═════ RECORDS SUPPLIED

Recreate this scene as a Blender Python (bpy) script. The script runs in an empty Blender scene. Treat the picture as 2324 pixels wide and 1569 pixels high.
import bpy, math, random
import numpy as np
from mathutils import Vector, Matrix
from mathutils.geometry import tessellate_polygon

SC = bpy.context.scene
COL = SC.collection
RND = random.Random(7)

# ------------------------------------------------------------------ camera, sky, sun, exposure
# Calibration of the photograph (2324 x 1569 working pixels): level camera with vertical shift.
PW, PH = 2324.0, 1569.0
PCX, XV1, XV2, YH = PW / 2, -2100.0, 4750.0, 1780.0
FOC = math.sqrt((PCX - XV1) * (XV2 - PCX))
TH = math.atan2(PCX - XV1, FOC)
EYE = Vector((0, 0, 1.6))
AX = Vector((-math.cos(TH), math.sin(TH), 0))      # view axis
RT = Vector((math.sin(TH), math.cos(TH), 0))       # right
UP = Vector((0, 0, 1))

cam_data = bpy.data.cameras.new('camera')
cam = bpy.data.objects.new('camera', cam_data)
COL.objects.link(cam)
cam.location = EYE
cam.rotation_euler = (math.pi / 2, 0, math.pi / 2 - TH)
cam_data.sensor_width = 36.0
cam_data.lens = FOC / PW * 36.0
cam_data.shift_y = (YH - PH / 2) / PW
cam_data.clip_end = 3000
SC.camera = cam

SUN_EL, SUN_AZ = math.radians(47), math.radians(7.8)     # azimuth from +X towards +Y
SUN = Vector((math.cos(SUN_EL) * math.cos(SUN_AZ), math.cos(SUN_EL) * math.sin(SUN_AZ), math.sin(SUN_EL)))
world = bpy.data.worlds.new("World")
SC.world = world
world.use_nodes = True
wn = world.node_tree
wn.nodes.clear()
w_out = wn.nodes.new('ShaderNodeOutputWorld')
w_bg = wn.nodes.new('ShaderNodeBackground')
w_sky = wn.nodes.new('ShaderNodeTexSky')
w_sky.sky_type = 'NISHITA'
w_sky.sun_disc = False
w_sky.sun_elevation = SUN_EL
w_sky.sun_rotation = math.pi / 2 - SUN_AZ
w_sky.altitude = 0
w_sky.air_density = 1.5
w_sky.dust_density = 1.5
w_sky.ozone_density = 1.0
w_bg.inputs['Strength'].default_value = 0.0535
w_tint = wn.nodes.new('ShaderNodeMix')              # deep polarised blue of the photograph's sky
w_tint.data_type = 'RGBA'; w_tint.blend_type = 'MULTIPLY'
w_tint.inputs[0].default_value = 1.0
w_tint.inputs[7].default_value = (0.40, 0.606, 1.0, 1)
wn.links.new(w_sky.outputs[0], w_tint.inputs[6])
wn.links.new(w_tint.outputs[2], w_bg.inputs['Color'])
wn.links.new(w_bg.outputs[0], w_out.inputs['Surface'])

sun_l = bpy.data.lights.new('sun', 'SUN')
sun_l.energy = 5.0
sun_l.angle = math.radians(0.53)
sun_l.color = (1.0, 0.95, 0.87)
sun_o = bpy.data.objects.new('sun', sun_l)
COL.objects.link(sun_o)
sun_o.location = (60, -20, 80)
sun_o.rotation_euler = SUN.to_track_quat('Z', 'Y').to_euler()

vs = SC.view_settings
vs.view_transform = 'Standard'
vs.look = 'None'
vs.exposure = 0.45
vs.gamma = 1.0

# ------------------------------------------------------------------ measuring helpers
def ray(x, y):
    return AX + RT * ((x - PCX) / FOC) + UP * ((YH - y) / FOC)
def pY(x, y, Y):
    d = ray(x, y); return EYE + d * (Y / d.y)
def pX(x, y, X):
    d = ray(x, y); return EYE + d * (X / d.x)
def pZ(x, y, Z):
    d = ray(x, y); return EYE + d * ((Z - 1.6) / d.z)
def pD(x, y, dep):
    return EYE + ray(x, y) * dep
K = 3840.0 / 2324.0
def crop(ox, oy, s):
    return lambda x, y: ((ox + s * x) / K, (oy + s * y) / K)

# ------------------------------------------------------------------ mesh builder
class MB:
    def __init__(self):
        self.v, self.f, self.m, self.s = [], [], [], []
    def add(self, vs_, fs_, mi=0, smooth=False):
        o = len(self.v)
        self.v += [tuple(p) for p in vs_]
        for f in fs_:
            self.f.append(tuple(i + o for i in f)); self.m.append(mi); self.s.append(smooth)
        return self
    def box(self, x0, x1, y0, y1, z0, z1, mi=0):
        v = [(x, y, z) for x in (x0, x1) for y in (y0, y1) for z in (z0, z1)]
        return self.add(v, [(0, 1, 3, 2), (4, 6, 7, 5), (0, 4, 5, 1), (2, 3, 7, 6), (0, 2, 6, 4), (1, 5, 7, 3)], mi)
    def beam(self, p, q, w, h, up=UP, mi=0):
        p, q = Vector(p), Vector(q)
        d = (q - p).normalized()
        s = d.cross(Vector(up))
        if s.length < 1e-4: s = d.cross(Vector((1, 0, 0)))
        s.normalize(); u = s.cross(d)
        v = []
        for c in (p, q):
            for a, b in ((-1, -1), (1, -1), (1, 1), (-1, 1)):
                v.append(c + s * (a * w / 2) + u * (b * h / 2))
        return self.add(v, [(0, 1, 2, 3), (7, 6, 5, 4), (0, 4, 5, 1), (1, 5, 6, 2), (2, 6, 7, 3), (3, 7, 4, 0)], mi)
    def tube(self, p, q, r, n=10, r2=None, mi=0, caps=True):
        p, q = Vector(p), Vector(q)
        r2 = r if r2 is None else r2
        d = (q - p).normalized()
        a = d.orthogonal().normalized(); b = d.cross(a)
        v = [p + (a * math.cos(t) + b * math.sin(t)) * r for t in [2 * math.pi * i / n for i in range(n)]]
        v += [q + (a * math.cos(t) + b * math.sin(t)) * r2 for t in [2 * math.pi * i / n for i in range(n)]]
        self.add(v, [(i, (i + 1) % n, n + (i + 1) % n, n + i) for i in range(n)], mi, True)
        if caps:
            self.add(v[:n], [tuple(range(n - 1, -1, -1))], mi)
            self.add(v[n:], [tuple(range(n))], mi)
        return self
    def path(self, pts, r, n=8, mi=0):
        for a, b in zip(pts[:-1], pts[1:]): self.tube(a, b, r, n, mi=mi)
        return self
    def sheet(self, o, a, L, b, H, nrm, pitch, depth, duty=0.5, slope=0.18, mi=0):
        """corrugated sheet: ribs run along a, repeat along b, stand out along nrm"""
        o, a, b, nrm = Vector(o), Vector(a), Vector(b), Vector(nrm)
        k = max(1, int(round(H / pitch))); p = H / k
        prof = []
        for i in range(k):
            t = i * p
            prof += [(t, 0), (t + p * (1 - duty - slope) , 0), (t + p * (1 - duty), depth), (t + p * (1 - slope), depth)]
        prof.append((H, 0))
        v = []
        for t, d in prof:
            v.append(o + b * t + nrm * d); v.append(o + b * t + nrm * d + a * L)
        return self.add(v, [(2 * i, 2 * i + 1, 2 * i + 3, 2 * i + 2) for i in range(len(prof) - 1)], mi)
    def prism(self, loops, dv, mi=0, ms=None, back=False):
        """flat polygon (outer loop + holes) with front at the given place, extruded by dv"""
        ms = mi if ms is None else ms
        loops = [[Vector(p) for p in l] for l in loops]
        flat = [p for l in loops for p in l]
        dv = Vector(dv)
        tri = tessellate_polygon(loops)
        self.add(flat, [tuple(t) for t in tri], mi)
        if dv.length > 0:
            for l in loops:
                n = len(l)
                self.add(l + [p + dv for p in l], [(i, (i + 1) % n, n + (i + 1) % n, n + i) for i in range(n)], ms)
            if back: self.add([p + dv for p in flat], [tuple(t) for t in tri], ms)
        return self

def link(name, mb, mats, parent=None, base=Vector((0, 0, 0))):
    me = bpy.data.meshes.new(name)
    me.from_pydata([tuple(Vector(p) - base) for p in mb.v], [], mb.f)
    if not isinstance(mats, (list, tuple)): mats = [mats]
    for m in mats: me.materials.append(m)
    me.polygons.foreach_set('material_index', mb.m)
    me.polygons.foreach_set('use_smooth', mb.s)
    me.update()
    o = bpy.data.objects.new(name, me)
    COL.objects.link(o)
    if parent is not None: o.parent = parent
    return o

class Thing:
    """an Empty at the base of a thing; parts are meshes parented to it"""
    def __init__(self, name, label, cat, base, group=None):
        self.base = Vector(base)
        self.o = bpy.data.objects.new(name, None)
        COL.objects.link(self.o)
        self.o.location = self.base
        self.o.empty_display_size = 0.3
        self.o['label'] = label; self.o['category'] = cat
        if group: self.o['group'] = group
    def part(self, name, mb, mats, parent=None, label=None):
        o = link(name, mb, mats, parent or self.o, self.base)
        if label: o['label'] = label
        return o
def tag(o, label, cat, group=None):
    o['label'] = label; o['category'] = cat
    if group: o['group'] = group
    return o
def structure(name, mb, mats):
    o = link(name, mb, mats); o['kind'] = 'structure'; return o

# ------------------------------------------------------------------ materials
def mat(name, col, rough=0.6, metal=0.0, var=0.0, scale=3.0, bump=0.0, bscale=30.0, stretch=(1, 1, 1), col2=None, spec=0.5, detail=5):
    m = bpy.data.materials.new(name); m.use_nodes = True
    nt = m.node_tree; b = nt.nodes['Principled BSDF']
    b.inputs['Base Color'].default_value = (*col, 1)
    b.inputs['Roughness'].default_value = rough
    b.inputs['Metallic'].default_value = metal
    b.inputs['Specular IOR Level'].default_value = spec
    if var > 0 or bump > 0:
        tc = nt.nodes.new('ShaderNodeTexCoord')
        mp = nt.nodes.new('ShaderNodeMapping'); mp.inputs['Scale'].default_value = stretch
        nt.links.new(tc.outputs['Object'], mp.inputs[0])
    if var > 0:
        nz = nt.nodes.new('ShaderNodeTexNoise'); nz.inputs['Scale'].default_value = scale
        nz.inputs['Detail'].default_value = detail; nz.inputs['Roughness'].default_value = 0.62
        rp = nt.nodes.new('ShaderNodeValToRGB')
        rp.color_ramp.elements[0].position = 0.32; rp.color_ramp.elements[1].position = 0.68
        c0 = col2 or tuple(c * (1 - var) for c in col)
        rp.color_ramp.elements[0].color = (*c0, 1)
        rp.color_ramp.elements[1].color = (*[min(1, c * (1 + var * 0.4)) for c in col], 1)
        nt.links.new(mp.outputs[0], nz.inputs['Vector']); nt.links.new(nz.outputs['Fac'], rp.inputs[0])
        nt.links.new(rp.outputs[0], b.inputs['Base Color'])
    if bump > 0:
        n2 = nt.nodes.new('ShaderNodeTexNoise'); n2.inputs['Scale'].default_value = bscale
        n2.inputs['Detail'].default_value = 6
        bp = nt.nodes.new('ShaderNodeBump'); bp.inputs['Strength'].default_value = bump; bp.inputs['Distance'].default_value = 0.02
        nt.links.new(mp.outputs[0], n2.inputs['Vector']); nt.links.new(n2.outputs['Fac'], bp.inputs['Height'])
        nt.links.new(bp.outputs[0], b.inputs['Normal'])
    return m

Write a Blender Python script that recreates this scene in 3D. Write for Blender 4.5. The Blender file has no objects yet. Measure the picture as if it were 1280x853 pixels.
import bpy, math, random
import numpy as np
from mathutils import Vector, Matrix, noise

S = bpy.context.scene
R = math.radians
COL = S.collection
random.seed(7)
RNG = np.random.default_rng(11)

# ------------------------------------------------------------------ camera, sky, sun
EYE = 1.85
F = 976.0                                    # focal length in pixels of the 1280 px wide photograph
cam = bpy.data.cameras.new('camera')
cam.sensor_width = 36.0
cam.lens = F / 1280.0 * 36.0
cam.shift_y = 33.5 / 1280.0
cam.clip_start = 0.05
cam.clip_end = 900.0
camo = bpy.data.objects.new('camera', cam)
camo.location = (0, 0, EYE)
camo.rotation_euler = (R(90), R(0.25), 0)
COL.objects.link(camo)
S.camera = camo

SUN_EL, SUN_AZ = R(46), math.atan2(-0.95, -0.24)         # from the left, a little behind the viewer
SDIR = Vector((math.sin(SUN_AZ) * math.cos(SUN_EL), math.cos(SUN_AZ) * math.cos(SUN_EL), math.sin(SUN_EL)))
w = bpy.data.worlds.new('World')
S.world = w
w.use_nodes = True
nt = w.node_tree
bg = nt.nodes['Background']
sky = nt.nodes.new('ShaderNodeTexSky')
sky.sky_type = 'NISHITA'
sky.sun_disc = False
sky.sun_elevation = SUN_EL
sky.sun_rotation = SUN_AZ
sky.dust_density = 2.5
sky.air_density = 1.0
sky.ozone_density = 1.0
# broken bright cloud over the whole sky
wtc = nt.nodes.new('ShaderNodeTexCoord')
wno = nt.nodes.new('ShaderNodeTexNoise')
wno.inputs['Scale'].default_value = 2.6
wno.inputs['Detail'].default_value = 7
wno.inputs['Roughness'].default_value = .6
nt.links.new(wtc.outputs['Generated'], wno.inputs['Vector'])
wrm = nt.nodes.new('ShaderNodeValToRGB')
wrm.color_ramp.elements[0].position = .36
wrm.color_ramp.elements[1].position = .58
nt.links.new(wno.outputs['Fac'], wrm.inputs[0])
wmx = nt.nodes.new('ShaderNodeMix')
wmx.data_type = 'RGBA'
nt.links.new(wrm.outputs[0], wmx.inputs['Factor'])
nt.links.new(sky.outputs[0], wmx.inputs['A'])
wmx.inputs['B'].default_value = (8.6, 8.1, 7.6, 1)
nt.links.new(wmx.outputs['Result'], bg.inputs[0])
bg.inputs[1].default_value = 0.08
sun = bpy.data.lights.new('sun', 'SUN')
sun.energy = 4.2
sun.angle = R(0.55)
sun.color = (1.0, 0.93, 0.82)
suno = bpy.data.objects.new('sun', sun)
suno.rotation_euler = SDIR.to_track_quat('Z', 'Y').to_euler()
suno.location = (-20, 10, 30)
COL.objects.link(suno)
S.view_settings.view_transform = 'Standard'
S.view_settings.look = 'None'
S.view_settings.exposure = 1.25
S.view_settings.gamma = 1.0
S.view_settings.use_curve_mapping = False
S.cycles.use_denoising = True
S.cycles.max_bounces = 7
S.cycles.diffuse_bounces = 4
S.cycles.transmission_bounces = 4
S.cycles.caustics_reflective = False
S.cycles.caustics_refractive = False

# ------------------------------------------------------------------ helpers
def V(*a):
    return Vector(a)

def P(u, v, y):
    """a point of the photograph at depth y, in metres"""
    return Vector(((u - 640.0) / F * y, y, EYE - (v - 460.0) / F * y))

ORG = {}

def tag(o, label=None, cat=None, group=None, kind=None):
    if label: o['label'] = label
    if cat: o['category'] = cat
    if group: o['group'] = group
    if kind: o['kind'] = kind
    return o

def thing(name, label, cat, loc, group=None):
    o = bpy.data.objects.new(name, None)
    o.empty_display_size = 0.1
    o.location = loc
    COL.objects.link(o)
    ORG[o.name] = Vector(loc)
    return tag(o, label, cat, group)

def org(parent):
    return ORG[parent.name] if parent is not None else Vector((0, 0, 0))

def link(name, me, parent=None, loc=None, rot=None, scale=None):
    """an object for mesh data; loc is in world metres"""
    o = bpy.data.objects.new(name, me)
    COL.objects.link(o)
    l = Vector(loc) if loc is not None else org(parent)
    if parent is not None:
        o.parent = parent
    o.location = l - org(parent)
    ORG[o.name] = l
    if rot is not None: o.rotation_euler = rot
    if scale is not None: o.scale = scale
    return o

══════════

**YOUR GOAL**
Reproduce the entries exactly, starting at their first line and stopping after the line with "SC.camera = cam".

**TASK RESPONSE**
Recreate this scene as a Blender Python (bpy) script. The script runs in an empty Blender scene. Treat the picture as 2324 pixels wide and 1569 pixels high.
import bpy, math, random
import numpy as np
from mathutils import Vector, Matrix
from mathutils.geometry import tessellate_polygon

SC = bpy.context.scene
COL = SC.collection
RND = random.Random(7)

# ------------------------------------------------------------------ camera, sky, sun, exposure
# Calibration of the photograph (2324 x 1569 working pixels): level camera with vertical shift.
PW, PH = 2324.0, 1569.0
PCX, XV1, XV2, YH = PW / 2, -2100.0, 4750.0, 1780.0
FOC = math.sqrt((PCX - XV1) * (XV2 - PCX))
TH = math.atan2(PCX - XV1, FOC)
EYE = Vector((0, 0, 1.6))
AX = Vector((-math.cos(TH), math.sin(TH), 0))      # view axis
RT = Vector((math.sin(TH), math.cos(TH), 0))       # right
UP = Vector((0, 0, 1))

cam_data = bpy.data.cameras.new('camera')
cam = bpy.data.objects.new('camera', cam_data)
COL.objects.link(cam)
cam.location = EYE
cam.rotation_euler = (math.pi / 2, 0, math.pi / 2 - TH)
cam_data.sensor_width = 36.0
cam_data.lens = FOC / PW * 36.0
cam_data.shift_y = (YH - PH / 2) / PW
cam_data.clip_end = 3000
SC.camera = cam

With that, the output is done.